== What you are asked to do ==
Only the lines from the start of the data below through the line that contains "SC.camera = cam" are to be copied, exactly and without pictures.

--------------------------------

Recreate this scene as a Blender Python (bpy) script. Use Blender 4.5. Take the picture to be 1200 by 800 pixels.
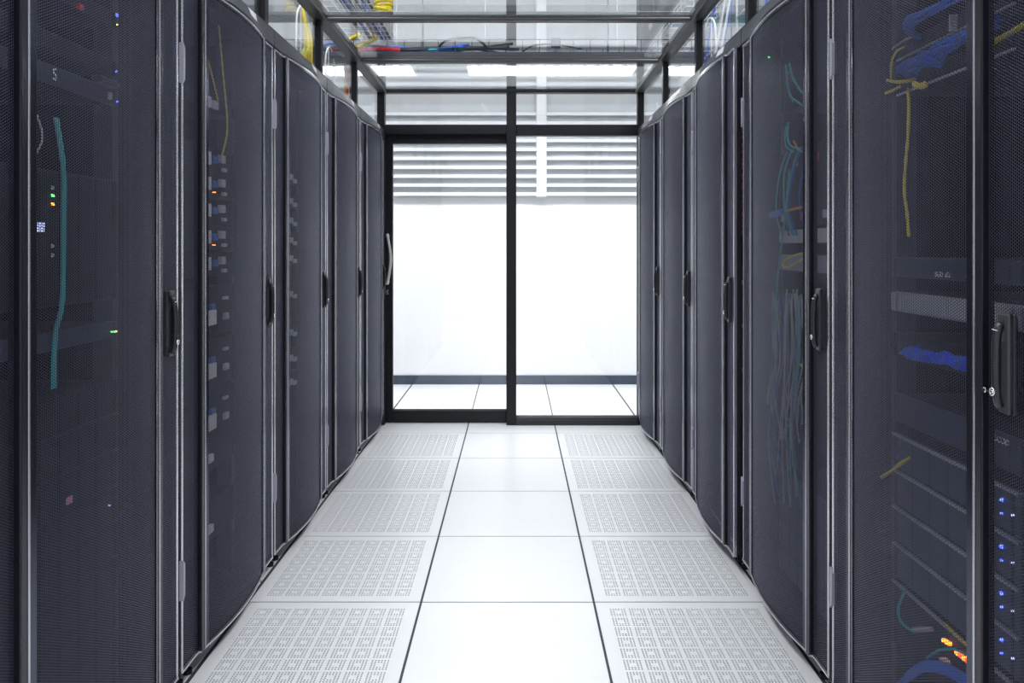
import bpy, math, random
import numpy as np
from mathutils import Vector, Matrix

random.seed(7)
for o in list(bpy.data.objects):
    bpy.data.objects.remove(o, do_unlink=True)
SC = bpy.context.scene
COL = SC.collection

# ------------------------------------------------------------------ camera
cam_d = bpy.data.cameras.new('camera')
cam = bpy.data.objects.new('camera', cam_d)
COL.objects.link(cam)
cam.location = (0, 0, 1.23)
cam.rotation_euler = (math.pi / 2, 0, 0)
cam_d.sensor_fit = 'HORIZONTAL'
cam_d.sensor_width = 36
cam_d.lens = 889 / 1200 * 36
cam_d.shift_x = -4 / 1200
cam_d.shift_y = -110 / 1200
cam_d.clip_start = 0.05
SC.camera = cam

# ------------------------------------------------------------------ world, exposure
world = bpy.data.worlds.new('world')
SC.world = world
world.use_nodes = True
world.node_tree.nodes['Background'].inputs[0].default_value = (0.8, 0.86, 1, 1)
world.node_tree.nodes['Background'].inputs[1].default_value = 0.05
SC.view_settings.view_transform = 'Standard'
SC.view_settings.look = 'None'
SC.view_settings.exposure = 0.0
SC.view_settings.gamma = 1.0
SC.view_settings.use_curve_mapping = False
SC.cycles.transparent_max_bounces = 24
SC.cycles.max_bounces = 10
SC.cycles.diffuse_bounces = 5
SC.cycles.glossy_bounces = 5
SC.cycles.sample_clamp_indirect = 6
PANEL_POWER = 22.5      # ceiling light diffusers of the hall
CORRIDOR_POWER = 38.0   # tubes of the corridor luminaires

# ------------------------------------------------------------------ materials
MATS = {}
def mat(name, col, rough=0.5, metal=0.0, spec=0.5, emit=None, strength=0.0, grain=0.0, scale=60.0, coat=0.0):
    if name in MATS:
        return MATS[name]
    m = bpy.data.materials.new(name)
    m.use_nodes = True
    nt = m.node_tree
    b = nt.nodes['Principled BSDF']
    b.inputs['Base Color'].default_value = (*col, 1)
    b.inputs['Roughness'].default_value = rough
    b.inputs['Metallic'].default_value = metal
    b.inputs['Specular IOR Level'].default_value = spec
    b.inputs['Coat Weight'].default_value = coat
    if emit:
        b.inputs['Emission Color'].default_value = (*emit, 1)
        b.inputs['Emission Strength'].default_value = strength
        m.cycles.emission_sampling = 'FRONT' if strength > 10 else 'NONE'
    if grain > 0:
        tc = nt.nodes.new('ShaderNodeTexCoord')
        n = nt.nodes.new('ShaderNodeTexNoise')
        n.inputs['Scale'].default_value = scale
        n.inputs['Detail'].default_value = 4
        mix = nt.nodes.new('ShaderNodeMix')
        mix.data_type = 'RGBA'
        mix.inputs['A'].default_value = (*[c * (1 - grain) for c in col], 1)
        mix.inputs['B'].default_value = (*[min(1, c * (1 + grain)) for c in col], 1)
        nt.links.new(tc.outputs['Object'], n.inputs['Vector'])
        nt.links.new(n.outputs['Fac'], mix.inputs['Factor'])
        nt.links.new(mix.outputs['Result'], b.inputs['Base Color'])
    MATS[name] = m
    return m

def glass_mat():
    m = bpy.data.materials.new('clear_glass')
    m.use_nodes = True
    nt = m.node_tree
    nt.nodes.clear()
    out = nt.nodes.new('ShaderNodeOutputMaterial')
    tr = nt.nodes.new('ShaderNodeBsdfTransparent')
    tr.inputs[0].default_value = (0.98, 0.985, 0.985, 1)
    gl = nt.nodes.new('ShaderNodeBsdfGlossy')
    gl.inputs['Roughness'].default_value = 0.0
    gl.inputs['Color'].default_value = (0.96, 0.98, 1, 1)
    lw = nt.nodes.new('ShaderNodeLayerWeight')
    lw.inputs['Blend'].default_value = 0.5
    pw = nt.nodes.new('ShaderNodeMath'); pw.operation = 'POWER'; pw.inputs[1].default_value = 5.0
    ma = nt.nodes.new('ShaderNodeMath'); ma.operation = 'MULTIPLY_ADD'
    ma.inputs[1].default_value = 0.96; ma.inputs[2].default_value = 0.04
    mx = nt.nodes.new('ShaderNodeMixShader')
    nt.links.new(lw.outputs['Facing'], pw.inputs[0])
    nt.links.new(pw.outputs[0], ma.inputs[0])
    nt.links.new(ma.outputs[0], mx.inputs[0])
    nt.links.new(tr.outputs[0], mx.inputs[1])
    nt.links.new(gl.outputs[0], mx.inputs[2])
    nt.links.new(mx.outputs[0], out.inputs[0])
    return m

GLASS = glass_mat()
M_WHITE = mat('white_wall_paint', (0.86, 0.87, 0.88), 0.6, grain=0.02, scale=8)
M_CEIL = mat('white_ceiling', (0.7, 0.71, 0.73), 0.7, grain=0.02, scale=12)
M_TILE = mat('white_laminate', (0.80, 0.81, 0.83), 0.32, grain=0.025, scale=25)
M_SLAB = mat('dark_subfloor', (0.045, 0.047, 0.062), 0.7, grain=0.2, scale=30)
M_DAMP = mat('grey_damper', (0.03, 0.031, 0.036), 0.6, grain=0.1, scale=40)
M_FRAME = mat('black_anodised_frame', (0.009, 0.010, 0.014), 0.42, spec=0.3, grain=0.12, scale=50)
M_BEAM = mat('dark_grey_beam', (0.022, 0.024, 0.028), 0.45, grain=0.08, scale=50)
M_PERF = mat('black_perforated_steel', (0.078, 0.082, 0.118), 0.30, metal=1.0, grain=0.12, scale=30)
M_DOOR = mat('dark_blue_grey_powdercoat', (0.012, 0.013, 0.020), 0.26, spec=0.4, grain=0.08, scale=60)
M_EDGE = mat('grey_door_trim', (0.62, 0.63, 0.68), 0.24, metal=0.9, grain=0.05, scale=60)
M_BEZEL = mat('blue_grey_top_bezel', (0.026, 0.028, 0.042), 0.35, grain=0.08, scale=50)
M_CAB = mat('black_cabinet_steel', (0.005, 0.0055, 0.007), 0.6, spec=0.1, grain=0.1, scale=30)
M_RAIL = mat('grey_mounting_rail', (0.02, 0.021, 0.025), 0.5, metal=0.2, grain=0.1)
M_HINGE = mat('light_grey_hinge', (0.36, 0.36, 0.42), 0.4, metal=0.2, grain=0.05)
M_HANDLE = mat('charcoal_handle', (0.035, 0.034, 0.043), 0.35, grain=0.06)
M_LEVER = mat('dark_lever', (0.020, 0.021, 0.026), 0.3, grain=0.06)
M_CHROME = mat('chrome', (0.82, 0.82, 0.85), 0.15, metal=1.0)
M_RUBBER = mat('black_rubber', (0.008, 0.008, 0.009), 0.6)
M_LABEL = mat('white_label', (0.75, 0.75, 0.78), 0.5, grain=0.06, scale=90)
M_GREYTXT = mat('grey_print', (0.3, 0.3, 0.34), 0.6)
M_SKIRT = mat('glossy_dark_skirting', (0.022, 0.036, 0.066), 0.08, spec=0.6, coat=0.2)
M_SLAT = mat('white_slat', (0.86, 0.87, 0.88), 0.5, grain=0.02)
M_LOUV = mat('grey_shade_backing', (0.56, 0.595, 0.625), 0.5, grain=0.06, scale=5)  # grey colour holds the shade seen between the slats
M_GALV = mat('galvanised_wire', (0.62, 0.64, 0.66), 0.4, metal=0.4)
M_WIREW = mat('white_wire', (0.85, 0.86, 0.88), 0.4)
M_TRAYD = mat('dark_tray', (0.035, 0.045, 0.07), 0.5, grain=0.15)
M_STEEL = mat('stainless_steel', (0.78, 0.77, 0.74), 0.28, metal=0.9)
M_SERV = mat('dark_server_front', (0.008, 0.009, 0.012), 0.5, spec=0.15, grain=0.15, scale=80)
M_SERVB = mat('blue_grey_server_front', (0.034, 0.047, 0.078), 0.4, spec=0.3, grain=0.12, scale=80)
M_SILV = mat('silver_server_front', (0.42, 0.44, 0.50), 0.4, metal=0.3, grain=0.1, scale=90)
M_GBOX = mat('light_grey_device', (0.55, 0.56, 0.60), 0.5, grain=0.05)
M_BLUEC = mat('blue_cable_jacket', (0.02, 0.12, 0.62), 0.45, grain=0.1)
M_BLUE2 = mat('vivid_blue_jacket', (0.015, 0.09, 0.80), 0.45, grain=0.1)
M_YELC = mat('yellow_fibre_jacket', (0.75, 0.62, 0.02), 0.45, grain=0.08)
M_TEAL = mat('teal_fibre_jacket', (0.02, 0.42, 0.45), 0.45, grain=0.1)
M_GREYC = mat('grey_cable_jacket', (0.42, 0.43, 0.48), 0.5, grain=0.1)
M_REDC = mat('red_cable_jacket', (0.85, 0.015, 0.03), 0.45, grain=0.1)
M_BLKC = mat('black_cable_jacket', (0.012, 0.013, 0.016), 0.5)
M_ORGC = mat('orange_tag', (0.85, 0.30, 0.03), 0.5)
M_PINK = mat('pink_label', (0.6, 0.25, 0.4), 0.5)
M_PORT = mat('black_port', (0.004, 0.004, 0.005), 0.6)
M_BLUT = mat('blue_latch', (0.06, 0.14, 0.50), 0.45)
M_LED_B = mat('led_blue', (0.02, 0.02, 0.3), emit=(0.06, 0.10, 1.0), strength=7)
M_LED_G = mat('led_green', (0.02, 0.3, 0.02), emit=(0.15, 1.0, 0.2), strength=4)
M_LED_R = mat('led_red', (0.3, 0.02, 0.02), emit=(1.0, 0.08, 0.02), strength=4)
M_LED_O = mat('led_orange', (0.3, 0.1, 0.02), emit=(1.0, 0.28, 0.03), strength=5)
M_LED_Y = mat('led_yellow', (0.3, 0.25, 0.02), emit=(1.0, 0.85, 0.2), strength=3)
M_LED_W = mat('lit_display', (0.1, 0.1, 0.2), emit=(0.55, 0.62, 1.0), strength=1.6)
M_DIFF = mat('light_diffuser', (0.9, 0.9, 0.9), emit=(0.97, 0.975, 1.0), strength=PANEL_POWER)
M_TUBE = mat('lit_tube', (0.9, 0.9, 0.9), emit=(0.97, 0.985, 1.0), strength=CORRIDOR_POWER)
M_BLADE = mat('white_louvre_blade', (0.85, 0.86, 0.87), 0.45)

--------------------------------

== Solved exercise ==
Recreate this scene as a Blender Python (bpy) script. Use Blender 4.5. Take the picture to be 1200 by 800 pixels.
import bpy, math, random
import numpy as np
from mathutils import Vector, Matrix

random.seed(7)
for o in list(bpy.data.objects):
    bpy.data.objects.remove(o, do_unlink=True)
SC = bpy.context.scene
COL = SC.collection

# ------------------------------------------------------------------ camera
cam_d = bpy.data.cameras.new('camera')
cam = bpy.data.objects.new('camera', cam_d)
COL.objects.link(cam)
cam.location = (0, 0, 1.23)
cam.rotation_euler = (math.pi / 2, 0, 0)
cam_d.sensor_fit = 'HORIZONTAL'
cam_d.sensor_width = 36
cam_d.lens = 889 / 1200 * 36
cam_d.shift_x = -4 / 1200
cam_d.shift_y = -110 / 1200
cam_d.clip_start = 0.05
SC.camera = cam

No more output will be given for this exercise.